My boyfriend and I are sophomores in high school and we've been dating for seven months. We waited almost six months to kiss, because we wanted it to be at the right time. We haven't said, "I love you," because both of us want to be certain that the person we say the "L-word" to is the one God wants us to marry. Plus, we agree that we are probably too young to be in a really serious relationship. We know we're likely to change a lot over the next few years.

Lately, though, we've been growing closer. We didn't want our relationship to get very serious, but now I feel like I do love him. I honestly don't know if this is just teenager lovey-dovey stuff, or if it's the real thing. I'm afraid to talk to my boyfriend about it right now, because I think he might feel the same way and I don't want to be any more exposed to temptations—emotionally and physically—than I already am.

What should I do? Is this real love, or are we too young to feel this way?

You sound very thoughtful and conscientious, and I'm sure you are in the kind of relationship that is helping both of you to grow.

You've picked up on something important—words mean different things to different people. For a lot of people, "I love you" is a statement of their feelings right this minute. It doesn't trouble them that tomorrow they might not "love you." They want to say what they feel.
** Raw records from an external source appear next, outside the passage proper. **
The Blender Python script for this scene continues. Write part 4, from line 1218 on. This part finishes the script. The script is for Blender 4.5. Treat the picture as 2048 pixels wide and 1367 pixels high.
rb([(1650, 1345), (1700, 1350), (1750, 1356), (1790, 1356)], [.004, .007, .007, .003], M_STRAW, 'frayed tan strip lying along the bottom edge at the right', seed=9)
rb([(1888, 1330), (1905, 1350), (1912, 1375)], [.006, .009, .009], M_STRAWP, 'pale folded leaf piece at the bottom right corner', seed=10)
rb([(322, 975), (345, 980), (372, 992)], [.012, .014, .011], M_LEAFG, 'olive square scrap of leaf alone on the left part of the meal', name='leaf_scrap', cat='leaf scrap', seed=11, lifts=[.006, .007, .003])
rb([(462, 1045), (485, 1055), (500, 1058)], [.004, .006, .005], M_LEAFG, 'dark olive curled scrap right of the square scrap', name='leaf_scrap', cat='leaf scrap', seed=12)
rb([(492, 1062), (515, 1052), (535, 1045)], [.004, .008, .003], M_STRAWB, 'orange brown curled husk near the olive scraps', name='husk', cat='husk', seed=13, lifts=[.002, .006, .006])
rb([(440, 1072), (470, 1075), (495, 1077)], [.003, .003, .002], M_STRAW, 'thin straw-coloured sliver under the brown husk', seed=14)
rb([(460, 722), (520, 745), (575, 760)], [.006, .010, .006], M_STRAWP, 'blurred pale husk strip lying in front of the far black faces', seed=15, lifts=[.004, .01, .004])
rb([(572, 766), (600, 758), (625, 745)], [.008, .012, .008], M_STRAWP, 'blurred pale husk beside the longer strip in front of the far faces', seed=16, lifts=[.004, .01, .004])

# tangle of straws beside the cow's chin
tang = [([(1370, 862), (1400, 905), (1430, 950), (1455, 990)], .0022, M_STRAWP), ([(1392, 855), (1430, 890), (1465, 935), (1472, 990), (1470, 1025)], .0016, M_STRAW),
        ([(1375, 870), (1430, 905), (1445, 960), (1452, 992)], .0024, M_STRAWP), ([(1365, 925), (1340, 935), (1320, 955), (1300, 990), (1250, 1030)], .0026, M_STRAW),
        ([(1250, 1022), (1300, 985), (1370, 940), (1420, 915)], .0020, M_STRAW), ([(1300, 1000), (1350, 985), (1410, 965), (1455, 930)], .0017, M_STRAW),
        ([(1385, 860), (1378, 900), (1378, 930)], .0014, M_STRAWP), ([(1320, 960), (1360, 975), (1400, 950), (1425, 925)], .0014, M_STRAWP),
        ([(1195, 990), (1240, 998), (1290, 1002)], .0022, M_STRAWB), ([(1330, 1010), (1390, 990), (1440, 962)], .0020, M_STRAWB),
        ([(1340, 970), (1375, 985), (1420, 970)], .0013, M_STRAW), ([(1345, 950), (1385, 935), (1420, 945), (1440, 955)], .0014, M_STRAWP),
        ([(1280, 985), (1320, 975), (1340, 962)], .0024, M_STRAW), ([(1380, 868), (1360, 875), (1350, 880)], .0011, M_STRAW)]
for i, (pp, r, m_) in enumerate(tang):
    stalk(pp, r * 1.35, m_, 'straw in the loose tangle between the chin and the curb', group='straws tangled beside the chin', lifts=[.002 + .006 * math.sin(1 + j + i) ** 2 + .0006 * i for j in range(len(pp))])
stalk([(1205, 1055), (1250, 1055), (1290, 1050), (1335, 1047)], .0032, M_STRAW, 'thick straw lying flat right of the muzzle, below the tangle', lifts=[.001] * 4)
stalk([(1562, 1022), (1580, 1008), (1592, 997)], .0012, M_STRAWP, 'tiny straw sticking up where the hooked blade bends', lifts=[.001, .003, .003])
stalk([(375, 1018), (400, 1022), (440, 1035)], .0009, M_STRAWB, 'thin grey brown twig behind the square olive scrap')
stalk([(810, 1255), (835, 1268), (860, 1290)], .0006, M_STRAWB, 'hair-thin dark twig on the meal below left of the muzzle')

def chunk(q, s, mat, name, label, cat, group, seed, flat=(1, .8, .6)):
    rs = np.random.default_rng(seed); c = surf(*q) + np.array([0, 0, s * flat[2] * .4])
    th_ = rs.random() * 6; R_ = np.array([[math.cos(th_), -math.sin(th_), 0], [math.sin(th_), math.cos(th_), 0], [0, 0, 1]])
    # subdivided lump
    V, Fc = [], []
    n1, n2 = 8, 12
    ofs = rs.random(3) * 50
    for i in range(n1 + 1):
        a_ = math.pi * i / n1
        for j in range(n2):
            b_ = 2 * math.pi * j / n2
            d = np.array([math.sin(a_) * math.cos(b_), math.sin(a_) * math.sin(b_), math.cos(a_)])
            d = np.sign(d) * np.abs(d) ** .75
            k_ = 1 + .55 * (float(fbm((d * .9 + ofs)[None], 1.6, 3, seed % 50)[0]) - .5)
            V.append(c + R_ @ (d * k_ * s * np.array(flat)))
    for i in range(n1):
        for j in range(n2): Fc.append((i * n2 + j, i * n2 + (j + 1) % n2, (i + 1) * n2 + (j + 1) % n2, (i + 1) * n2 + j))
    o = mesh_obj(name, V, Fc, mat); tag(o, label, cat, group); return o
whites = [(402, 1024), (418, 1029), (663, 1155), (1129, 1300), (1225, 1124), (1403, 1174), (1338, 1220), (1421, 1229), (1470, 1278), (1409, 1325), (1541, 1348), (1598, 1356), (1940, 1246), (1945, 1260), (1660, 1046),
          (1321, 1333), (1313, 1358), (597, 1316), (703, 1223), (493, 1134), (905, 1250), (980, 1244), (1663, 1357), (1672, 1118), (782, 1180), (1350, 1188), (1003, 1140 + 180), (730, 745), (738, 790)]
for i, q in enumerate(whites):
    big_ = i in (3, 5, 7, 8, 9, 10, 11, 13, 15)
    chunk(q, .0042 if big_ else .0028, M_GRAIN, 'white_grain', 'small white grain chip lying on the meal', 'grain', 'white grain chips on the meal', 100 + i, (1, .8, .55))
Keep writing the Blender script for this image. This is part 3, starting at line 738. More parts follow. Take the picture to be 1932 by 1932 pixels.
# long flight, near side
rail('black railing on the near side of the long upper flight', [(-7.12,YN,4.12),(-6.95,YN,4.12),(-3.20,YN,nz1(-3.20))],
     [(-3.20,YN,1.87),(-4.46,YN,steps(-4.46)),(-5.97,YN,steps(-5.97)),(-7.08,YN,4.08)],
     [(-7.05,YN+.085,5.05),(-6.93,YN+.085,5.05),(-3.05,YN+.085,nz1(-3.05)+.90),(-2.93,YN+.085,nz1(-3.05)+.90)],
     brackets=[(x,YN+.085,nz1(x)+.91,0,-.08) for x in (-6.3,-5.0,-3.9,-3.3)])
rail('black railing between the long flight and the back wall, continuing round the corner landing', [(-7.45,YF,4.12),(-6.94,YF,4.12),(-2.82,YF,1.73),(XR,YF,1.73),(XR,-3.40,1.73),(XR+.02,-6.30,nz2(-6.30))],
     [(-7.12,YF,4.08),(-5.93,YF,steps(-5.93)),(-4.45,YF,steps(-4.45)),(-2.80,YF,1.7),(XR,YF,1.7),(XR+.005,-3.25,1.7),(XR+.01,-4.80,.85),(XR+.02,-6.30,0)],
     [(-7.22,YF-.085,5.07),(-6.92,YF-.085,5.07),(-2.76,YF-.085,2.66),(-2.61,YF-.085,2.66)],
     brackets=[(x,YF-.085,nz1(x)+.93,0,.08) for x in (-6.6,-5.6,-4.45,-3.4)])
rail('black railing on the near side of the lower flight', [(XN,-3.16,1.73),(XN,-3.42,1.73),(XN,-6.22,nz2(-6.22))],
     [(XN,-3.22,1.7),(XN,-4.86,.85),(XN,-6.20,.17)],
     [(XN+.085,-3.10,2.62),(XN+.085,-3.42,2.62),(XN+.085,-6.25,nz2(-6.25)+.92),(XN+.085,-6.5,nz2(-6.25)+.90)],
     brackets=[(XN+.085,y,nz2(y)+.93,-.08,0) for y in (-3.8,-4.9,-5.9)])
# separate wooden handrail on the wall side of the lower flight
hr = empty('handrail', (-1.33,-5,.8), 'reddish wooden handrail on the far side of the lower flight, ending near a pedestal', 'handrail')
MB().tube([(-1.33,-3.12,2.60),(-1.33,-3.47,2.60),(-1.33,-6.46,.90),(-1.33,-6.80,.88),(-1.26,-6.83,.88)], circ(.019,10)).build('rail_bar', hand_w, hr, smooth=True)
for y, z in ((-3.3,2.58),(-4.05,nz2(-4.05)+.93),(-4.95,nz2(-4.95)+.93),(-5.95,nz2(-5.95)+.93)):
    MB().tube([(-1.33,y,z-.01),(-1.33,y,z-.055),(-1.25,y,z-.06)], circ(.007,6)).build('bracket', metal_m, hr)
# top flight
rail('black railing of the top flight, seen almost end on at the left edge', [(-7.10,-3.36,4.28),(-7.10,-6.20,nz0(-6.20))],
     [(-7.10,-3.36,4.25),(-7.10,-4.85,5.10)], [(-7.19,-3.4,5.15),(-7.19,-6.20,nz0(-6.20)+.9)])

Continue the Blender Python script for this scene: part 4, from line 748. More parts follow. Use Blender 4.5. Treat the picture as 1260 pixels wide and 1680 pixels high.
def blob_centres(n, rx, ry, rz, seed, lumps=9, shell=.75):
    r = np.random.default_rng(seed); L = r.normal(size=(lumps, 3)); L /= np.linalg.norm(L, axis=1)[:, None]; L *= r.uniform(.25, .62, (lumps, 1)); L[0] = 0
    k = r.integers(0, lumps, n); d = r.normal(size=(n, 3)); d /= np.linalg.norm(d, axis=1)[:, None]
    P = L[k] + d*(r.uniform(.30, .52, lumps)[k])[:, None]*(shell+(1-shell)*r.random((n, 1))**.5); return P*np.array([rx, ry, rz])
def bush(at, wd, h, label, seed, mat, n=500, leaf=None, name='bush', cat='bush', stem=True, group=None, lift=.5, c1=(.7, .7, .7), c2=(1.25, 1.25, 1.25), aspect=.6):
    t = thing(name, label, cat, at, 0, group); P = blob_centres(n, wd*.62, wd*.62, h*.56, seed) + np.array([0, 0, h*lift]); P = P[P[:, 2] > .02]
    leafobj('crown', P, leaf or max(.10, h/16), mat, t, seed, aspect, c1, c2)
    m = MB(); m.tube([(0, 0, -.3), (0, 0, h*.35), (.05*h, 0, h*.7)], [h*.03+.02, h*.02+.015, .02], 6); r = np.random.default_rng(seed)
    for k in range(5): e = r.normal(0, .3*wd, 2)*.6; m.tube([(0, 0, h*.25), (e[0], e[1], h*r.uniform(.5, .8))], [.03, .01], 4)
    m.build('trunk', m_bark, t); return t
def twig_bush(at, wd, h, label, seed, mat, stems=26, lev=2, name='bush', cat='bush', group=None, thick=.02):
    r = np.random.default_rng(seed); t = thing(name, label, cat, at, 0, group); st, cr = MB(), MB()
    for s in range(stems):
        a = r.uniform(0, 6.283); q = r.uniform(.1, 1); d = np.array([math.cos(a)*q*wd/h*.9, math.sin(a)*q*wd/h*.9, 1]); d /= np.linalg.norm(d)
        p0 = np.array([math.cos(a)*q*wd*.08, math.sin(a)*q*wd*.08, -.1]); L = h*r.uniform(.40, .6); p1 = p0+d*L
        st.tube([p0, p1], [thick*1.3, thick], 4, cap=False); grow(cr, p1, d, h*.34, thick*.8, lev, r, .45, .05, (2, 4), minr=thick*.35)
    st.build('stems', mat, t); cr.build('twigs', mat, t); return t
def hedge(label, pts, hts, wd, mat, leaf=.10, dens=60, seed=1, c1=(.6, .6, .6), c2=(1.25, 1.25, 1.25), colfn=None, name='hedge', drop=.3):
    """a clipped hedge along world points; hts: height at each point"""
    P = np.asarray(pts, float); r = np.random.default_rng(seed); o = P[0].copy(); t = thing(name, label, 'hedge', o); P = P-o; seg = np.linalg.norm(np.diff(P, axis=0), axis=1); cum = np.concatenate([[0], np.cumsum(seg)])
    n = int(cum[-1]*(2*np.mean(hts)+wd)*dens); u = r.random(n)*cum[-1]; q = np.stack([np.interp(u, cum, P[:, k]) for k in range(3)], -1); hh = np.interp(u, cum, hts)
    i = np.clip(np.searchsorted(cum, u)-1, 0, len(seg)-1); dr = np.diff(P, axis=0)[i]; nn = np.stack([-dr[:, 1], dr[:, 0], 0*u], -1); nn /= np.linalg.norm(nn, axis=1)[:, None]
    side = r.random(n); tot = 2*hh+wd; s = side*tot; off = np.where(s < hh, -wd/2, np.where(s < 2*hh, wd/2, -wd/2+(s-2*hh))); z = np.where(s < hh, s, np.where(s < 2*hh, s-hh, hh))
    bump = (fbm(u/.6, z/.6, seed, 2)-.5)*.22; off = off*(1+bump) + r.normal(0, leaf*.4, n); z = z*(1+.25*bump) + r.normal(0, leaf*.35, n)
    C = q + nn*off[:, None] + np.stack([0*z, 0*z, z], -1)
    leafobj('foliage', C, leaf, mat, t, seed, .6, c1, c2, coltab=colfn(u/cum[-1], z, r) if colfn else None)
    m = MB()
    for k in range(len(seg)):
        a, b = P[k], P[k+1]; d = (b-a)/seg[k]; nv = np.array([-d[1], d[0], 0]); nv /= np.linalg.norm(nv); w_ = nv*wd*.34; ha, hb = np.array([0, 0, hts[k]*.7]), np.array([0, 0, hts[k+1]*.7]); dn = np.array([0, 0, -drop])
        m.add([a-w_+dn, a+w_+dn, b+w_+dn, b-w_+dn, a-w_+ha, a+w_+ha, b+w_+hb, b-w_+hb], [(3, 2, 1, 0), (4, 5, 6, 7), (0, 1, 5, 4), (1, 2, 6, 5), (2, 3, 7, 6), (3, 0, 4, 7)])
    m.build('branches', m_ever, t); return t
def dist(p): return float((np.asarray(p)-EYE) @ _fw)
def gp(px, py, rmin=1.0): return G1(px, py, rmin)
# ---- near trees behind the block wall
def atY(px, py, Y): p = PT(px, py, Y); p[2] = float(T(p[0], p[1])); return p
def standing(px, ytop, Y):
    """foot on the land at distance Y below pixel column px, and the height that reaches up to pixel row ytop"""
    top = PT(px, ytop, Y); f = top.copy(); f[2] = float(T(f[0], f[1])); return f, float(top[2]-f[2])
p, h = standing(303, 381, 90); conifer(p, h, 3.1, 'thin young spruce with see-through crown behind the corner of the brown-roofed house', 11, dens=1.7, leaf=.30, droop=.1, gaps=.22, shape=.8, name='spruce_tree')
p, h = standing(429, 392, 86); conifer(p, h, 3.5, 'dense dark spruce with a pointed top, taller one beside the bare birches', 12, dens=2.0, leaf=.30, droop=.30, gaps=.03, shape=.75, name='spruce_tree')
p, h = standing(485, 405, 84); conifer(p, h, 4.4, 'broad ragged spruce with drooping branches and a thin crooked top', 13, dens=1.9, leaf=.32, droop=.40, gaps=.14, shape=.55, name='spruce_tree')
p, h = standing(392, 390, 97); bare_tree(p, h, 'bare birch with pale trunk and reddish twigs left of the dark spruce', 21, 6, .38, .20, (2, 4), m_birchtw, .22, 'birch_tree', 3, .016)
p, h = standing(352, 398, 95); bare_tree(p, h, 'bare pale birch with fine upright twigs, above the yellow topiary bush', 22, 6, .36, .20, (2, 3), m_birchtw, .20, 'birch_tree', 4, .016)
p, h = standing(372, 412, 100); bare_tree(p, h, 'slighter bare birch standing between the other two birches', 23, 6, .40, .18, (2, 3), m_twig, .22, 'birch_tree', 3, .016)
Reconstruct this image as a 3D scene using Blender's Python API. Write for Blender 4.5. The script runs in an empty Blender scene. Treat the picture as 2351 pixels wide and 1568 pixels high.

For other people, "I love you" is about more than feelings. It sounds like this may describe you. For people like you, "I love you" is a strong statement of commitment. It's not exactly an engagement ring, but it's moving in that direction.

If I'm right about what these words mean to you, I think you're right not to say them. As you've said, you have a lot of growing to do in the next four or five years. Maybe you're better off not feeling that you're tied down by something you said.

Still, I'd urge you to talk honestly to your boyfriend about what you're feeling. You may not want to use the words, "I love you," but I think it's best to acknowledge that your relationship has taken a turn for the serious. It's good to be truthful with each other, and to deal with reality. It's true that this seriousness exposes you to greater emotional and physical temptation—but that's true whether you talk about this development in your relationship or not. One question you should ask: How do we build a relationship that can be healthy and right over a period of years—if that's what's in store for us?

Meant to Be Together?

I have been going out with this girl for a while, but I don't know if we have a future together. How can I tell if I still like her? On a similar note, how can I tell if Satan put these doubts into my mind, or if God is telling me to find someone else?

I wouldn't blame your thoughts on God or Satan. I think they probably come from a natural thought process. As you think through where this particular relationship is headed, you can't help but have some doubts. It's perfectly normal.